No one can deny that in their desire to honor literature, morality, and nationalism, the Nobel committee has at times immortalized some deservedly neglected authors. (Remember that of the six Americans to receive the prize, three were Sinclair Lewis, John Steinbeck, and Pearl Buck.) On the other hand, though, in recent years truly great writers like Samuel Beckett and Pablo Neruda have also been singled out by the sages of Stockholm. Which all means that you never know with the Nobel Prize; maybe the winner is the genuine article, maybe another dud.

Patrick White is the Australian who won the prize in 1973. Few people I knew had ever heard of White; fewer still had ever read him. Was he being honored merely for being Australian, or was he in fact a great novelist carelessly neglected by our provincial selves? History, of course, will render the final judgment, but for now it appears to me that nationalism, not literature, was being honored. While White is no mere chronicler of convicts, kangaroos, and koala bears, neither is he a modern master. He is a serious novelist with serious limitations.

NO ASTONISHMENT

White was awarded the Nobel for his immense novels about Australia, cited for his “epic and psychological narrative art … and a wrestling with the language in order to extract all its power.” And, indeed, the novels are difficult, even exhausting to read. The prose is verbally dense and complex; each paragraph, each sentence demands careful attention. The characters are described with a rare degree of psychological detail. But where the Nobel committee discerns epic power, I find only highly skilful, often ponderous melodrama. For this reader, White's complexity seems willed and unnecessary; his sculpted prose turns turgid; and his characters, however well-portrayed, remain case studies. Despite all the obvious intelligence and sophisticated craft in his novels, they never convince or astonish.

White's short stories are equally disappointing.

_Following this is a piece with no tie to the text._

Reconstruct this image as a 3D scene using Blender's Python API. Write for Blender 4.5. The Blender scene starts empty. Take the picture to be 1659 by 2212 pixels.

The Cockatoos is a collection of six recent ones, ranging from the novella-length “A Woman's Hand” to the 20-page “The Full Belly.” Again one finds a verbal richness and psychological acumen, but they are still coupled with characters that never seem quite real or alive and plots that verge on melodrama. White has learned all the lessons of the modern short-story masters except how to make his fiction come to life.

A typical Patrick White story involves the unusual or the unexpected in the course of an ordinary life. A retired couple meet a long-forgotten friend, with consequences that shake their apparently settled lives. Another married couple, vacationing in Sicily, have their lives disturbed by the husband's toothache, leaving the wife available for a bizarre sexual escapade. In the title story, a group of beautiful cockatoos settle on a family's lawn, and around their appearance and disappearance a number of lives are altered or rearranged. In all of these stories something out-of-the-ordinary disrupts the customary routines of living; the characters are flooded with memories of past pains and disappointments; old wounds are reopened. In the end the unexpected event has either destroyed, changed, or merely redirected the characters' accustomed ways, quotidian reality regains its power, and the characters continue to muddle through.

THE UNORDINARY ORDINARY

White has a superb eye and ear for the social conventions that give coherence to our lives, especially for the half-truths and unspoken proprieties that make marriage endurable. And he is equally sensitive to the private terror and confusion hidden behind these public decencies. He knows that ordinary people are never really ordinary: They may live conventional lives, but they still seethe because life has delivered so much less than it promised.

If White has such manifest talents for understanding our reluctant compromises with growing up and growing old, why is The Cockatoos so unsatisfying? Well, a great psychiatrist is not necessarily a great writer of fiction, and White's characters are simply never engaging enough. Despite the wealth of psychological detail lavished upon them, they remain mere manikins onto which his insights are draped, locked into plots that are strained and arbitrary, leading lives that offer the appearance of authenticity but not the substance of it.